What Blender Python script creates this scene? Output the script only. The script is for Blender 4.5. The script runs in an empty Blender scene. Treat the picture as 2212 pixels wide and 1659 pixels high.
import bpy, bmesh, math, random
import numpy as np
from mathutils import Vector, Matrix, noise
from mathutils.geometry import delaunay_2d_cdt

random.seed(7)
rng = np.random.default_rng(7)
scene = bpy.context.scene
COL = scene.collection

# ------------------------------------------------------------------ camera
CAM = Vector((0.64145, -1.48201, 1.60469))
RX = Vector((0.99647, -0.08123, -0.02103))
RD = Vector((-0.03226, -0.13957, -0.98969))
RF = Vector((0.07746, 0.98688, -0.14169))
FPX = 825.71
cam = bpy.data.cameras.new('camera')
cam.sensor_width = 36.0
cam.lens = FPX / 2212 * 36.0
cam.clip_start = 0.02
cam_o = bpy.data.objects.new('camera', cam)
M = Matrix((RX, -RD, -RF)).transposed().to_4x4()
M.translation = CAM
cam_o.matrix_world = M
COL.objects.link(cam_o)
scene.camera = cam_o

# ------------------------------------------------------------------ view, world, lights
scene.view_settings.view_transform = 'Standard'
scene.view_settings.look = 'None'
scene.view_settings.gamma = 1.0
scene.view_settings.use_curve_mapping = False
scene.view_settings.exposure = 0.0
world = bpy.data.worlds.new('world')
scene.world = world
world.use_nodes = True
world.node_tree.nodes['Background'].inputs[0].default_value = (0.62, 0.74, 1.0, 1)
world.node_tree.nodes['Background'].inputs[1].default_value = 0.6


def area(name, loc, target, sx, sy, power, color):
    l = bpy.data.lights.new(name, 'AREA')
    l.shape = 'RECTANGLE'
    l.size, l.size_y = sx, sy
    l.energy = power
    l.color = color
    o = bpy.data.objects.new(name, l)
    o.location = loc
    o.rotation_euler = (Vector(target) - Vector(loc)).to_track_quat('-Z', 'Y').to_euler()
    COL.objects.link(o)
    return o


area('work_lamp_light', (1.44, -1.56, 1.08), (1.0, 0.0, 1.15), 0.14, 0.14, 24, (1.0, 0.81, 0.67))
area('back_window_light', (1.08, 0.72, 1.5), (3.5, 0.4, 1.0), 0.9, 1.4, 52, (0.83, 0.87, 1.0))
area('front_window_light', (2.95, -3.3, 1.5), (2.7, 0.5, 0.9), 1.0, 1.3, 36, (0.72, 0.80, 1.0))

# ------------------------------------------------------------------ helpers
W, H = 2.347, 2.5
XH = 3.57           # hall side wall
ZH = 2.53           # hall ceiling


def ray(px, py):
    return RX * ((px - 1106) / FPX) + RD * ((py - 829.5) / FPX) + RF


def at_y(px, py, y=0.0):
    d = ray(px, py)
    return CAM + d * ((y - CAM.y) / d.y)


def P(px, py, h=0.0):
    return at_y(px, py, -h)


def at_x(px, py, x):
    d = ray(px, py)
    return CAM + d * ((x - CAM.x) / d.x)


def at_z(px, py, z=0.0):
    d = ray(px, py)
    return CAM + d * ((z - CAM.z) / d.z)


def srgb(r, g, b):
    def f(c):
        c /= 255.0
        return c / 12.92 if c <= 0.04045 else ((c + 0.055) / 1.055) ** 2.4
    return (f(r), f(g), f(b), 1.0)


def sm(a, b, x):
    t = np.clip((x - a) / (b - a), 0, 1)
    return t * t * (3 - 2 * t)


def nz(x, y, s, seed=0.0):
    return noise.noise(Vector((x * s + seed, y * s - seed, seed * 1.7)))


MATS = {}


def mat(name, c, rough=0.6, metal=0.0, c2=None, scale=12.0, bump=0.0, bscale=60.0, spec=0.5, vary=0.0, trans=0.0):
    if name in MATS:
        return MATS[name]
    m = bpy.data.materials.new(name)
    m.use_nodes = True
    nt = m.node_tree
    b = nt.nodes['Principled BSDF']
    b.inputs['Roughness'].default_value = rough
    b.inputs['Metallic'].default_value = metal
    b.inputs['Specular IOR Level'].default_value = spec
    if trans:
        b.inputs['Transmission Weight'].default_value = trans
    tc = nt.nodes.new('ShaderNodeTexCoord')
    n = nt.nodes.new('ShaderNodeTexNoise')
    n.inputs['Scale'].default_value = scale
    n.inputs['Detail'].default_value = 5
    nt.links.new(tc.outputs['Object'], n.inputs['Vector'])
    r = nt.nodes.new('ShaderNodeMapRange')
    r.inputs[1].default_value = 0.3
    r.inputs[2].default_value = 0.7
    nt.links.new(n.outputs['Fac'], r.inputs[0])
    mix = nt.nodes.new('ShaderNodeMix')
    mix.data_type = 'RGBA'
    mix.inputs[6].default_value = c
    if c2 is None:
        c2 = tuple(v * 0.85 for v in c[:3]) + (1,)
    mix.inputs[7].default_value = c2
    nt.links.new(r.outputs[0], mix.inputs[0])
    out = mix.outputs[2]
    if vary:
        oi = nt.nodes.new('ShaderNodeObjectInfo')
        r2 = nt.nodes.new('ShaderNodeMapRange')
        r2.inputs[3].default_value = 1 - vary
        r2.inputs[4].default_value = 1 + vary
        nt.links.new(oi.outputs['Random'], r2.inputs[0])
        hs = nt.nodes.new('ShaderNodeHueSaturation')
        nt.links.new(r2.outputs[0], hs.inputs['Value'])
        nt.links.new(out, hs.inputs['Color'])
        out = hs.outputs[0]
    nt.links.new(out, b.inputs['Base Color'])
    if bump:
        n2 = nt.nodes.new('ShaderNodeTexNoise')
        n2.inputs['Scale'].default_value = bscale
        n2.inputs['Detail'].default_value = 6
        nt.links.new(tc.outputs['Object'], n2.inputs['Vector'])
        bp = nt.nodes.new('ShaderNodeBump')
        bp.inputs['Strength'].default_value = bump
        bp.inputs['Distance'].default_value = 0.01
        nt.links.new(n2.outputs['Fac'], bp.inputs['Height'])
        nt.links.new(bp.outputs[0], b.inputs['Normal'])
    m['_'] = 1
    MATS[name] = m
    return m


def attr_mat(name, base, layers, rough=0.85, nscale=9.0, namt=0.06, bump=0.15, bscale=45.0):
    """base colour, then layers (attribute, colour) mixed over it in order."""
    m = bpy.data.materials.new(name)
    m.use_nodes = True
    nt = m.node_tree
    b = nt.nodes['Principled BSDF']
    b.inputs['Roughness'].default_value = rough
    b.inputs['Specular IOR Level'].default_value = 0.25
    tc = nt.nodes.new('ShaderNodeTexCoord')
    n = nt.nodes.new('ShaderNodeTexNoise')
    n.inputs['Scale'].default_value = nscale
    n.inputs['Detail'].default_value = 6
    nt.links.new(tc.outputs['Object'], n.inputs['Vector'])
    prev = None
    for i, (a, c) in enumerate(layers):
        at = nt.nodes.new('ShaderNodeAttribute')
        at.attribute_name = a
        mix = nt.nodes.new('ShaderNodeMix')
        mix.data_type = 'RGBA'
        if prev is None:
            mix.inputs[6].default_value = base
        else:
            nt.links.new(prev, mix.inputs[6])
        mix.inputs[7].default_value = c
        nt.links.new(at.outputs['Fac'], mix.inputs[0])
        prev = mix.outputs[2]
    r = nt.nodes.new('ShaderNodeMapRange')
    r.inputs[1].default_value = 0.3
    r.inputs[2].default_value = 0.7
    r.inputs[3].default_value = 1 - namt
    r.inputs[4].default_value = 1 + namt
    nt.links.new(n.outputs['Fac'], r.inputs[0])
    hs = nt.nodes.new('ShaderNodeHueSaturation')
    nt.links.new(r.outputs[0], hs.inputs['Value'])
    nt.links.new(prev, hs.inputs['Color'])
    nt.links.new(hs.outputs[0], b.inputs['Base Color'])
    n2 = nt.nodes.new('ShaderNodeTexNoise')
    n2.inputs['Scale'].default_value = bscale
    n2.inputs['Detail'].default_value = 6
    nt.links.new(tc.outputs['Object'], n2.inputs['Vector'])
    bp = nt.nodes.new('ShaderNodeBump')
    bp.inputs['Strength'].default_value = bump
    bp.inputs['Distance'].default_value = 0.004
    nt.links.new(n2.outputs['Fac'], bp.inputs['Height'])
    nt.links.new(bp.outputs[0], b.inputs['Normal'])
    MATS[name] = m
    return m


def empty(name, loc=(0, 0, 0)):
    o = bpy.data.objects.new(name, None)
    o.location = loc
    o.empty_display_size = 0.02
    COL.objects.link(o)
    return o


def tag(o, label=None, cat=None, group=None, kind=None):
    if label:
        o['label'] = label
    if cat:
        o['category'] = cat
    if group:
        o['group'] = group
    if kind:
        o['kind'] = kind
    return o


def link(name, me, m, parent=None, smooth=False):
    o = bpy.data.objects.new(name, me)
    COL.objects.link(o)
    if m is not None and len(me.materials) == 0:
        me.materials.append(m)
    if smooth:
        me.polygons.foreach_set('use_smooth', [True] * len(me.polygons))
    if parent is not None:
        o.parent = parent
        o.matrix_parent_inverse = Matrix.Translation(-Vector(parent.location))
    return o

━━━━

▶ Exercise:
Look at the material above and copy, word for word, its lines from the first through the one containing "COL = scene.collection".

▶ Correct result:
What Blender Python script creates this scene? Output the script only. The script is for Blender 4.5. The script runs in an empty Blender scene. Treat the picture as 2212 pixels wide and 1659 pixels high.
import bpy, bmesh, math, random
import numpy as np
from mathutils import Vector, Matrix, noise
from mathutils.geometry import delaunay_2d_cdt

random.seed(7)
rng = np.random.default_rng(7)
scene = bpy.context.scene
COL = scene.collection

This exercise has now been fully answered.